Ah, I am surprised by this because on the first ROM you posted I saw a flickering white artifact on the split line with New PPU but not Old PPU. (The overlay wasn't moving up or down, though, so it stable.)
pinkpuff wrote:I put in a loop to delay the scroll write until Nintendulator was reporting it happening at a tick somewhere in the low 300s (305 to about 311; it varies a bit). It was still jittery. Is that during hblank? I wasn't quite sure from the link, but I got the impression that it's basically any time after tick 257?
I think I should have linked Wiki: PPU Scrolling instead, it has more relevantly digested information.

So, the PPU is going to increment the Y scroll at pixel 256, and then won't start incrementing the X scroll until pixel 328. This is your window of opportunity. (The other option is to update scroll somewhere in the middle of the scanline, any time before pixel 256, leaving a rough edge and fine X scroll will be off until the next line-- that's what most games did, and it's a very wide window to hit.)

The timing of any interrupt will vary up to i think 6 cycles (18 pixels) depending on what instruction it interrupted, so try to look for the low and high point this far apart. If you've only seen 305 to 311, you might not have caught the extremes. Maybe to help testing, you have a LDA $10 / BNE wait loop, but you could temporarily add a little JSR / RTS into that loop for more variability of timing?

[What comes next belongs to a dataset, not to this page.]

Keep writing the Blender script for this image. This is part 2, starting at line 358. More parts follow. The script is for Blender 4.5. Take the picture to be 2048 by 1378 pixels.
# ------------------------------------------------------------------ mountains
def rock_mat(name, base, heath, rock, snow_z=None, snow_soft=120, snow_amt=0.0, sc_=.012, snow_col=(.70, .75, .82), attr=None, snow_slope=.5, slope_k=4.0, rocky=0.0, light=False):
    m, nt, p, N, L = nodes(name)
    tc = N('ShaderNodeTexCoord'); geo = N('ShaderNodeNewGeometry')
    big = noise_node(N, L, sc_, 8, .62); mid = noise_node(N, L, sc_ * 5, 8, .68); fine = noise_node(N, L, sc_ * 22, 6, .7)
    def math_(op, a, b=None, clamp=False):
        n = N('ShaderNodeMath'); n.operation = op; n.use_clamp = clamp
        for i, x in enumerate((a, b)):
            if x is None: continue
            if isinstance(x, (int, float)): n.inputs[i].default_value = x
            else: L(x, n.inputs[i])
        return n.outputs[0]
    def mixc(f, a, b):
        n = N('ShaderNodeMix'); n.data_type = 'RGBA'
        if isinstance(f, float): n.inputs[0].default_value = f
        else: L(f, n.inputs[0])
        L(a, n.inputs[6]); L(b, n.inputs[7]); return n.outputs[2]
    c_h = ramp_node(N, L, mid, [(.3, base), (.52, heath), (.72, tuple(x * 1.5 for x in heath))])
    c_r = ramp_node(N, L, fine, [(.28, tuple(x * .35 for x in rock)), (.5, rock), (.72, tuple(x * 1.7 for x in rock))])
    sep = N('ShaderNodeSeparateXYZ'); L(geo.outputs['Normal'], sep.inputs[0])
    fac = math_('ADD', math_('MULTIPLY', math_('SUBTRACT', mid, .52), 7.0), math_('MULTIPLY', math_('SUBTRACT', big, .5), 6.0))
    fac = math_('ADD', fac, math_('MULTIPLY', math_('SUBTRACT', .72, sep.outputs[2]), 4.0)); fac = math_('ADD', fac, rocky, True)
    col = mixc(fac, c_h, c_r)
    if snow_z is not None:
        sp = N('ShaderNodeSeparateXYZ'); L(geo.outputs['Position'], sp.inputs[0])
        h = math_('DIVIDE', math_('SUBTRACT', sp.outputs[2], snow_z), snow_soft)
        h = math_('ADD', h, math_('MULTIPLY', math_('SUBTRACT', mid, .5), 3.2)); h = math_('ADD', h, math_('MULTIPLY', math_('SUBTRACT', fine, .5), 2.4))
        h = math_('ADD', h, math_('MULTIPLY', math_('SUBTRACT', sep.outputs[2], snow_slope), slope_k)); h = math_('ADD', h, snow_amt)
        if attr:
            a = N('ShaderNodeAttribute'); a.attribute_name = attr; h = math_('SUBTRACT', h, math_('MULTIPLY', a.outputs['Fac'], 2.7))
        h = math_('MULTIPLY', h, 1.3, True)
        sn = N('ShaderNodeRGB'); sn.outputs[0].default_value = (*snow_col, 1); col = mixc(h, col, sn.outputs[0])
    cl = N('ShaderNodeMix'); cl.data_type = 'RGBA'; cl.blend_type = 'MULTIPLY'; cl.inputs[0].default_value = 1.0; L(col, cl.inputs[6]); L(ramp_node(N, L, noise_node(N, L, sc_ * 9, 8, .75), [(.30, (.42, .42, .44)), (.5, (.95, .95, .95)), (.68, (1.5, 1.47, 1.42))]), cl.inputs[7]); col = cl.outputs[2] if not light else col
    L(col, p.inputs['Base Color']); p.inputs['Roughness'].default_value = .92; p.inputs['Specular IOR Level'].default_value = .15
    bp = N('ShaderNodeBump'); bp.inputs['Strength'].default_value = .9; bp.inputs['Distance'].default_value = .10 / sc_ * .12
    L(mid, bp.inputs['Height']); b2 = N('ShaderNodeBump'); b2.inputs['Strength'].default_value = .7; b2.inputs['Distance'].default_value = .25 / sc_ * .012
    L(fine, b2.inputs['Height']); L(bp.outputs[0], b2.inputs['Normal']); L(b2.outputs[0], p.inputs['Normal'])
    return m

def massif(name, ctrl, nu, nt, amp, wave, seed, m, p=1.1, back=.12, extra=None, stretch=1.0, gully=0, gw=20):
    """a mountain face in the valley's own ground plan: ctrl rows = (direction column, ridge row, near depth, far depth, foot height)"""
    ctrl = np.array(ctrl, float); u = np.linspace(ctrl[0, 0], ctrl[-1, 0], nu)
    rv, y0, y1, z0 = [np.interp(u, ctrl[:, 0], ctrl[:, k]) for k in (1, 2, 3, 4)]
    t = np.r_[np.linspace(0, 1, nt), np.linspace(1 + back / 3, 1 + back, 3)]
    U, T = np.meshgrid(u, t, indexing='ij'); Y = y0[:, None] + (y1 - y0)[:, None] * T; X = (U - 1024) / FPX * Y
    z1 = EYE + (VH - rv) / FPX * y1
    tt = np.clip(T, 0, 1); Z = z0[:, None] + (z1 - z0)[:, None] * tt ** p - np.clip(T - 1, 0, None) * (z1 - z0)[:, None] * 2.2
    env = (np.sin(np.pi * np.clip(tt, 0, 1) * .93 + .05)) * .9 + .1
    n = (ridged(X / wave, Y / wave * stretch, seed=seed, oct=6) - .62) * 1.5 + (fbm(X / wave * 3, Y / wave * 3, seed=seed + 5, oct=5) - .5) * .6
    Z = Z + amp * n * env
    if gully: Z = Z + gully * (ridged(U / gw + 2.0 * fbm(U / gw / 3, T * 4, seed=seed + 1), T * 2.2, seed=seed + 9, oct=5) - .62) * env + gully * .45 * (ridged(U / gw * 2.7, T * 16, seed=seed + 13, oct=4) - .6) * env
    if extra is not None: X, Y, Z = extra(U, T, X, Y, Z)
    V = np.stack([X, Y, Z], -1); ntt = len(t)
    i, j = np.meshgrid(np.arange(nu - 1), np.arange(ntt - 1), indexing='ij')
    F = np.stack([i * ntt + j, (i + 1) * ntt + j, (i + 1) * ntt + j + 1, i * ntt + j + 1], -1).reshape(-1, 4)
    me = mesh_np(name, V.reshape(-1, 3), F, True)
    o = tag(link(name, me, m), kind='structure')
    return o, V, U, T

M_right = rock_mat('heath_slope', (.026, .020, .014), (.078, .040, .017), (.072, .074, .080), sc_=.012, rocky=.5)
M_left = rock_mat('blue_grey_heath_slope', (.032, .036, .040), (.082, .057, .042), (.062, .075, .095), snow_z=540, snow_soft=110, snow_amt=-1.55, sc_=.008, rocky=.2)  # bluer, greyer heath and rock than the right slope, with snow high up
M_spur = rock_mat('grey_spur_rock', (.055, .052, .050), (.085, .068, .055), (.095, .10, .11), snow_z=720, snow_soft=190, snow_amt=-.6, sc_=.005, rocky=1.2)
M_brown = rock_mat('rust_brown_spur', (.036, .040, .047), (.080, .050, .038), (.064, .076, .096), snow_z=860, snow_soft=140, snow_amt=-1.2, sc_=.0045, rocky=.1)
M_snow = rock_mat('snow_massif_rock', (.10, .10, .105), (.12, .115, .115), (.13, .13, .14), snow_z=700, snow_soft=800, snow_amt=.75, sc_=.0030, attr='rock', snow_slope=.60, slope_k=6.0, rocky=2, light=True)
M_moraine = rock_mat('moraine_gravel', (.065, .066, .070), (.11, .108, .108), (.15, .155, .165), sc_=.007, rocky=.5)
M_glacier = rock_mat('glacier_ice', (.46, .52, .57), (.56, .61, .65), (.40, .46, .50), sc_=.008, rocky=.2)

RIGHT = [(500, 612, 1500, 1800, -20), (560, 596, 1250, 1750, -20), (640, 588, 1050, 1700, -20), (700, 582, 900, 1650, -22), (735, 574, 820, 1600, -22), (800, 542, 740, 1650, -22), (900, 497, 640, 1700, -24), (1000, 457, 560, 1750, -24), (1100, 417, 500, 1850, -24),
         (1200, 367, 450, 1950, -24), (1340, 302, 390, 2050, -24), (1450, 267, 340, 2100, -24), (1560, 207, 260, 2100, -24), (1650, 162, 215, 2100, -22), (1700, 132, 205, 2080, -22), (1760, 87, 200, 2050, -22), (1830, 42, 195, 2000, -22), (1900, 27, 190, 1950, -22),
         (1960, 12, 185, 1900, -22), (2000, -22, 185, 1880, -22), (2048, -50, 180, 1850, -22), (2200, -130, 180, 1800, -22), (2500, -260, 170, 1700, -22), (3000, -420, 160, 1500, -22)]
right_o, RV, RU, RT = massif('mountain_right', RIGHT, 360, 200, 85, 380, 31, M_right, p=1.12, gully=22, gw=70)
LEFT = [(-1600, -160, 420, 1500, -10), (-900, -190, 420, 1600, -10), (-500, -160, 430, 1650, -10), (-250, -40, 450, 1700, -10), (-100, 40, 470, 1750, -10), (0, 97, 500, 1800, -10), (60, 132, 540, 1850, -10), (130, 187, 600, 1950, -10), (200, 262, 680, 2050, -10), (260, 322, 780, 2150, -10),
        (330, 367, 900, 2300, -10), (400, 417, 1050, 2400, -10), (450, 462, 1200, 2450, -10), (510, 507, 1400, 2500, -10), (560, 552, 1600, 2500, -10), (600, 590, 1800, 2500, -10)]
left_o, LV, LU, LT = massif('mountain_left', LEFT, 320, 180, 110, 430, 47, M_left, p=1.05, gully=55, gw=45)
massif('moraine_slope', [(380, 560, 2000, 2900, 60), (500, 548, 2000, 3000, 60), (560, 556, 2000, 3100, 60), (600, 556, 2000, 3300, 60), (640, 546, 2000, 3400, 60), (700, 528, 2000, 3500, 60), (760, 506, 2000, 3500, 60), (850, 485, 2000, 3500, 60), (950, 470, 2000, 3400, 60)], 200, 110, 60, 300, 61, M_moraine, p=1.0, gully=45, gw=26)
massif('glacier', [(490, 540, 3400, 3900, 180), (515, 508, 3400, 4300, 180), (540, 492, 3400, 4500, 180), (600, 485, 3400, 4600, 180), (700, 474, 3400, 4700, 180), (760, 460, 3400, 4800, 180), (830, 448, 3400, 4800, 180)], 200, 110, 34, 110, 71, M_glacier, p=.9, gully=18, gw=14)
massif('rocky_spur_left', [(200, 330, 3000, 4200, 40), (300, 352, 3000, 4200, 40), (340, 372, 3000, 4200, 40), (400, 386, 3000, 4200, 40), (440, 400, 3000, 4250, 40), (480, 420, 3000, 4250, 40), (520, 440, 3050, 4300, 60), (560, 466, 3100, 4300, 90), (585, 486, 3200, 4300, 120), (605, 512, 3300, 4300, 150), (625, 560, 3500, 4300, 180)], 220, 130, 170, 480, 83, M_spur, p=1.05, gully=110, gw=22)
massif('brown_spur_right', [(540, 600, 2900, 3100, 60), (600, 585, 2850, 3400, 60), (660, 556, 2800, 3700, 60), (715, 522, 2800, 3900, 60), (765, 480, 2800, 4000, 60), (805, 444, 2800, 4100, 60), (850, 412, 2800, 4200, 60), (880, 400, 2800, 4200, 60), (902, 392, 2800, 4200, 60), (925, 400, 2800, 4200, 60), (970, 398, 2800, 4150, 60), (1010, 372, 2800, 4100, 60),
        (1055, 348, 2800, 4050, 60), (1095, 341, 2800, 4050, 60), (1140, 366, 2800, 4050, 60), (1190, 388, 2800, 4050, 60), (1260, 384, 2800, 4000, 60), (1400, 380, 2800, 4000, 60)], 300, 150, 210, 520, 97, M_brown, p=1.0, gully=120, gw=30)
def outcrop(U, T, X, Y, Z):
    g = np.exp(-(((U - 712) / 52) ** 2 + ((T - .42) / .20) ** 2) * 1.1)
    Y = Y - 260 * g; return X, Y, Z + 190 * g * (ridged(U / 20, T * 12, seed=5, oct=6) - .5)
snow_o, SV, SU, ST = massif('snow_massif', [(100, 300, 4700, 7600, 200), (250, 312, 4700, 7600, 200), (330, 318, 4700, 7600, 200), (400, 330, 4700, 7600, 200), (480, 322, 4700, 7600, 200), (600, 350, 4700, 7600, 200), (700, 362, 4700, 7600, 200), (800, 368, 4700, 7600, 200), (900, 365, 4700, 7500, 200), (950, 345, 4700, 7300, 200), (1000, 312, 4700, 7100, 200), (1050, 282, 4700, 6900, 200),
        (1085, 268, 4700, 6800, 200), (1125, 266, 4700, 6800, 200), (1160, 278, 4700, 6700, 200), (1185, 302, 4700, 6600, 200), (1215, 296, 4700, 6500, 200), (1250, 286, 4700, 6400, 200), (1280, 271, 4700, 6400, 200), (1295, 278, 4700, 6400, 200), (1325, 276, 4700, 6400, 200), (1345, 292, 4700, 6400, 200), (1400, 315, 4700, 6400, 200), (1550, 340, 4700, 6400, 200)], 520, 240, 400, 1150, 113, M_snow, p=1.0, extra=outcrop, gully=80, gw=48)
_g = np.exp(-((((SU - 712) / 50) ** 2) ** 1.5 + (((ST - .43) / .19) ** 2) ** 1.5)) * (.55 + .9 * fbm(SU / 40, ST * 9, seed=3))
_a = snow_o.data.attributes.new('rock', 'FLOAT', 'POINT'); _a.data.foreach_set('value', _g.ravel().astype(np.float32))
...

Also, to keep the window as tight as you can, you can do the BIT $2002 early, and preload X or Y if needed to hold values to write quickly to $2006/2005. The first write to $2006 can be done early as well, as its effect is buffered. In your case, only the second $2006 and then the $2005 need to actually occur within hblank, because they're what take immediate visual effect. The actual stuff that happens in hblank should be as minimal as possible, ideally just the write instructions, no loads.